:: DATA ::
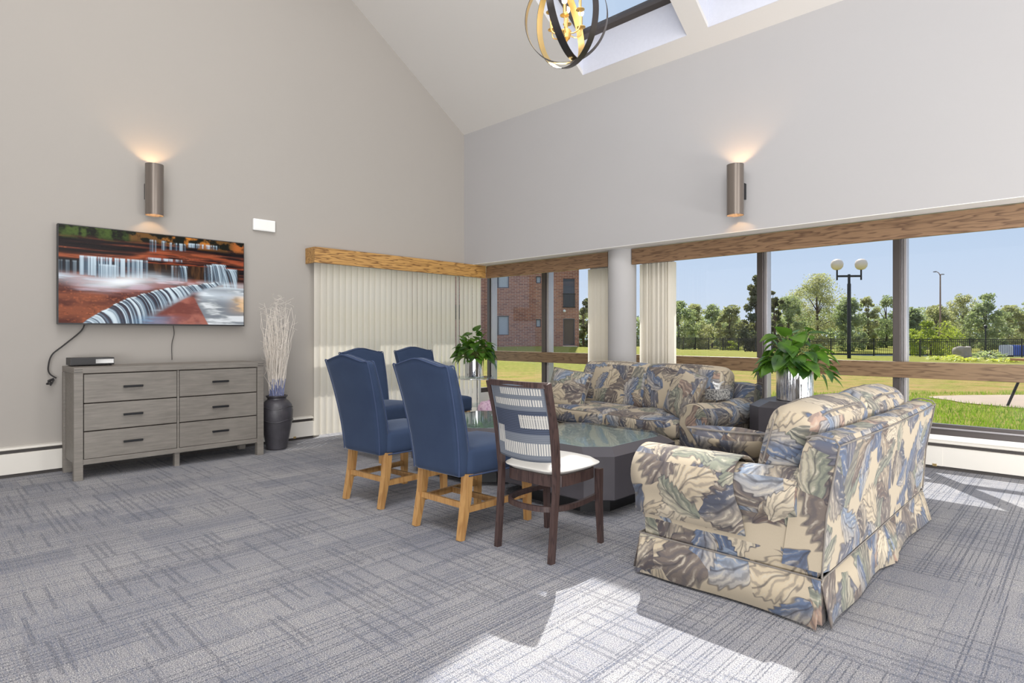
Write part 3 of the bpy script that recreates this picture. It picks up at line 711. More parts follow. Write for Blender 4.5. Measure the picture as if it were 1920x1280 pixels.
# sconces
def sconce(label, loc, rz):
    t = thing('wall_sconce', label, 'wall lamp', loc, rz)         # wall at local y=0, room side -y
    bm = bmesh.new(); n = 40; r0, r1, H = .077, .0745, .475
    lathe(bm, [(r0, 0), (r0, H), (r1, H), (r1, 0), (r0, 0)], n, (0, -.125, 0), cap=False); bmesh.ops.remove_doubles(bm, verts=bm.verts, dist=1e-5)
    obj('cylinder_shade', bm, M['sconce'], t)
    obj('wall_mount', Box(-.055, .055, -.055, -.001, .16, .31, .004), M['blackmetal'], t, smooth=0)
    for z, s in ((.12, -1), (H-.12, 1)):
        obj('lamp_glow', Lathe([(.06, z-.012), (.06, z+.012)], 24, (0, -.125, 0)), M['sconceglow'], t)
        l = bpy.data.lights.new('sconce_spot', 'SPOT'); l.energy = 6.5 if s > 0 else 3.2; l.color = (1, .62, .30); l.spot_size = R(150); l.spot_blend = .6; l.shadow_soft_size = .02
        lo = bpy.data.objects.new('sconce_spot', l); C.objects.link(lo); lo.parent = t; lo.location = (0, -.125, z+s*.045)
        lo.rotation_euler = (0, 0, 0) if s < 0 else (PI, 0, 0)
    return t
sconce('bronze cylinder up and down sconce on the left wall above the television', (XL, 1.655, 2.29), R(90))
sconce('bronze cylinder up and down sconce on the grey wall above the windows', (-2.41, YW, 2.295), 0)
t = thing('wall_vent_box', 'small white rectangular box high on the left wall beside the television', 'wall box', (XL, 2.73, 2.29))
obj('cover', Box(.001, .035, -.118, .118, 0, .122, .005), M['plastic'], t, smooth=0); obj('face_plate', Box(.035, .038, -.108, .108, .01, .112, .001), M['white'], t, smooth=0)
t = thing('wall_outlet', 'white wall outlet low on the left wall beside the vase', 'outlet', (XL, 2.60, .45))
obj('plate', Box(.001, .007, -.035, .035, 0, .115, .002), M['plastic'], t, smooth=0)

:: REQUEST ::
Make an exact copy of the whole listing, but don't bring over any pictures.

:: TASK SOLUTION ::
Write part 3 of the bpy script that recreates this picture. It picks up at line 711. More parts follow. Write for Blender 4.5. Measure the picture as if it were 1920x1280 pixels.
# sconces
def sconce(label, loc, rz):
    t = thing('wall_sconce', label, 'wall lamp', loc, rz)         # wall at local y=0, room side -y
    bm = bmesh.new(); n = 40; r0, r1, H = .077, .0745, .475
    lathe(bm, [(r0, 0), (r0, H), (r1, H), (r1, 0), (r0, 0)], n, (0, -.125, 0), cap=False); bmesh.ops.remove_doubles(bm, verts=bm.verts, dist=1e-5)
    obj('cylinder_shade', bm, M['sconce'], t)
    obj('wall_mount', Box(-.055, .055, -.055, -.001, .16, .31, .004), M['blackmetal'], t, smooth=0)
    for z, s in ((.12, -1), (H-.12, 1)):
        obj('lamp_glow', Lathe([(.06, z-.012), (.06, z+.012)], 24, (0, -.125, 0)), M['sconceglow'], t)
        l = bpy.data.lights.new('sconce_spot', 'SPOT'); l.energy = 6.5 if s > 0 else 3.2; l.color = (1, .62, .30); l.spot_size = R(150); l.spot_blend = .6; l.shadow_soft_size = .02
        lo = bpy.data.objects.new('sconce_spot', l); C.objects.link(lo); lo.parent = t; lo.location = (0, -.125, z+s*.045)
        lo.rotation_euler = (0, 0, 0) if s < 0 else (PI, 0, 0)
    return t
sconce('bronze cylinder up and down sconce on the left wall above the television', (XL, 1.655, 2.29), R(90))
sconce('bronze cylinder up and down sconce on the grey wall above the windows', (-2.41, YW, 2.295), 0)
t = thing('wall_vent_box', 'small white rectangular box high on the left wall beside the television', 'wall box', (XL, 2.73, 2.29))
obj('cover', Box(.001, .035, -.118, .118, 0, .122, .005), M['plastic'], t, smooth=0); obj('face_plate', Box(.035, .038, -.108, .108, .01, .112, .001), M['white'], t, smooth=0)
t = thing('wall_outlet', 'white wall outlet low on the left wall beside the vase', 'outlet', (XL, 2.60, .45))
obj('plate', Box(.001, .007, -.035, .035, 0, .115, .002), M['plastic'], t, smooth=0)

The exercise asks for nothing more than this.